Gerade ist sie dabei, mit ihrer seltsamen Partei (die irgendwie doch Parallelen zum “linken” Flügel der damaligen Nazi-Partei, der NSDAP, aufweist, mit ihrer Mischung aus vermeintlich linken und offensichtlich rechten Phrasen) in die Landesregierung von Thüringen einzutreten. Die Ergebnisse einer Regierung mit Wagenknechts Organisation sind absehbar – es wird nichts dabei herauskommen. Der postmoderne Nihilismus, dem sie in ähnlicher Weise entspricht wie eine Alice Weidel, ist schon lange gescheitert, aber er blitzt hier und da immer mal wieder auf. Sein Problem ist seit Jahren sichtbar geworden: Man kann ihm und seinen Darstellern, seinen Showmen und Showwomen in Politik, Wirtschaft, Gesellschaft und Kultur, kein Wort glauben, denn seine Aussagen sind frei von jeglichem Inhalt, sie sind hier und da eleganter Unsinn, überwiegend aber einfach: nichts. Alles, was wir machen, sind Sprachspiele, so heißt es. Auch die Politik wird durch die Wagenknechts und Weidels unserer Tage zu einem Spiel. Nichts davon ist ernst gemeint. Vermutlich wollen sie uns zum Lachen bringen. Aber es gelingt ihnen nicht, weil die Erfahrungen mit ihren historischen Vorläufern einfach zu grausam sind. Und wir wissen über die Postmodernen, dass sie sehr, sehr flexibel sind und man ihnen alles zutrauen kann. Zum Beispiel auch, dass sie irgendwann selbst zu Nazis werden oder sich in vorauseilendem Gehorsam schon jetzt als Putin-Satrapen anbieten, wer weiß?

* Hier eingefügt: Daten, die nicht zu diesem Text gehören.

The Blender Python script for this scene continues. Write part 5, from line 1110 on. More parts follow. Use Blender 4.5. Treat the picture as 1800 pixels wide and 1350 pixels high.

Literatur: Jean-Francois Lyotard, Das postmoderne Wissen. Ein Bericht, Graz/Wien 1986; Alan Sokal/Jean Bricmont, Eleganter Unsinn. Wie die Denker der Postmoderne die Wissenschaften missbrauchen, München 1999; Friedrich Nietzsche, Umwertung aller Werte, München 1984; Terry Eagleton, Die Illusionen der Postmoderne. Ein Essay, Stuttgart/Weimar 1997.